Uncharacteristically, Apple announced the forthcoming OS (10.8) quietly on its website and is likely going to give a far more, in-depth overview tomorrow morning with its release later this summer. Apple has already announced features of Mountain Lion familiar to iOS users such as Messages, the next iteration of iChat, Reminders, Notes, Game Center, Share Sheets, AirPlay, and Notification Center. In addition, Apple is renaming both iCal and Address Book (Calendar and Contacts, respectively) to bring more symmetry to the Apple eco-system. You can expect Apple to show each of these off tomorrow morning.

However, Apple has likely been holding a little bit back, which has led to some speculation about additional Mountain Lion features. Possibly, Apple is looking to add automatic app updating, offline reading to saved articles, and password generation in Safari. I’d say each of these are fairly likely. Far less likely is the integration of Siri in OS X. It’s the time of year where everyone on the internet light their hair on fire and expected Siri to be baked into everything – including my mother’s cookies. We might see some new dictation features in Mountain Lion, but likely not a fully-baked Siri.

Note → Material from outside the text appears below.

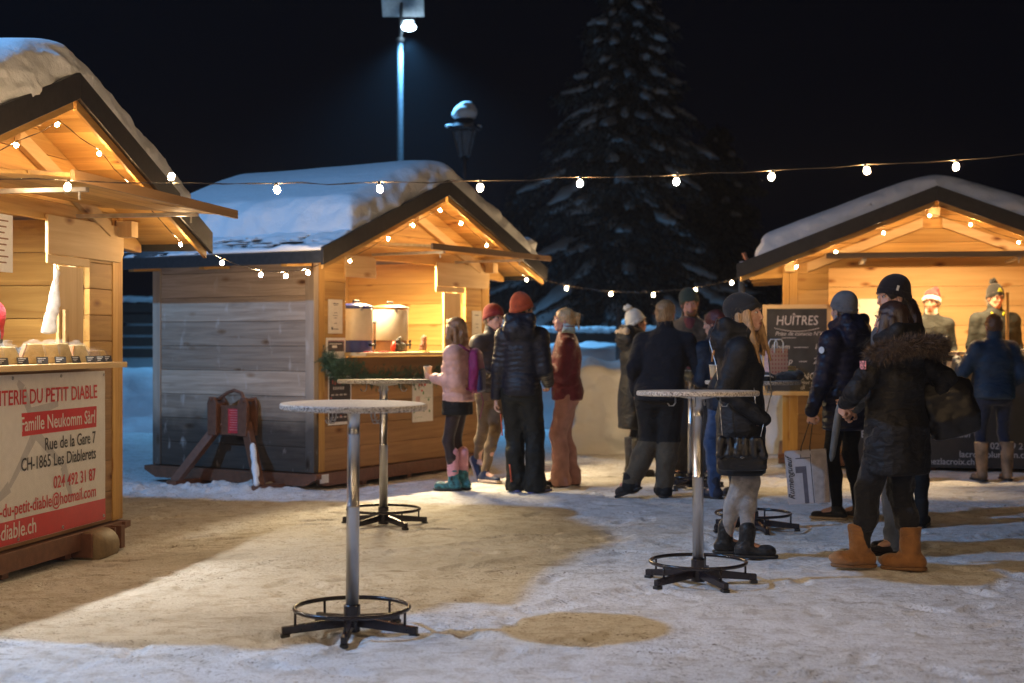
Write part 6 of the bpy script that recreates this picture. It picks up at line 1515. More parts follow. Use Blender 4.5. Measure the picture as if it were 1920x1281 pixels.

When announced last year, Tim Cook stated that iCloud was a decade long strategy for Apple. Some “leaks” of the new iCloud.com beta showed icons for Reminders and Notes, suggesting that Apple is ready to sync these across iCloud as well. In addition, some speculation is that Apple may also be trying to find a way to extend the features of Photo Stream and allow users to share photos through iCloud. There is an awful lot of smoke and likely a bit of fire.

After updates to iCloud.com and photo sharing, who knows where Apple might be taking iCloud next. Last month, Apple started storing recently purchased movies on iTunes, much like with music, and it’s possible they could be taking this further. We’ll see tomorrow.

Mac Hardware Refreshes

Just about every Mac computer is due for a refresh, none more in desperate need than the Mac Pro. Intel’s newest Ivy Bridge processors were late, which likely resulted in hardware refresh delays. In fact, the fairly reputable Mac Buyer’s Guide warns against purchasing any Mac computers. It’s not out of the question to expect that all Mac hardware will see a refresh – at the very least with new processors.

In addition, there has been speculation about Apple releasing Macs with “Retina” displays. This could just been collective, wishful thinking. I don’t know much about engineering or manufacturing, but producing Retina displays in 13 or 15 inches, heaven forbid 17, 21 or 27 inches, seems like a tall order. It’s possible that the MacBook Airs might see Retina displays, but beyond that, the odds become far less likely.

One More Thing

If you are going to WWDC, you’ve probably noticed that about 40 percent of the presentations are TBA. As such, many have speculated what this might mean. Likely, this is a combination of new iOS features, unannounced Mountain Lion features, Siri APIs, and Apple engineers not getting their presentation abstracts in on-time (my work colleagues will sympathize). However, it’s more fun to speculate on much grander reasons for the lack of disclosure.

Apple TV

For what seems like forever now, Apple has apparently been working on a TV. As much as I want to believe this, it just doesn’t seem likely. The market is saturated enough and working with cable providers must be hellish. I wouldn’t hang your hopes on this. However, hoping that we might see an AppleTV SDK, and therefore and AppleTV App Store in the future, isn’t out of the realm of possibilities – even Steve Jobs said it might be a possibility down the line. I’d be pleasantly surprised, but not shocked.

iPhone 5

This one just doesn’t make sense. Likely, we’ll hear about this in September. However, if Apple is doing a complete revision to the iPhone hardware and is changing the screen size, there probably was some discussion about announcing the iPhone 5 at WWDC if, and only if, they were ready to ship this summer. This seems like a zero probability.

A New Development Language

Not being a developer, I’m not sure how to judge the likelihood of this. In fact, it only occurred to me that this might be a possibility after John Saracusa mentioned it on Hypercritical last week. However, Objective C is getting long in the tooth and a new language would require a number of high-profile sessions. My gut is telling me this is less likely.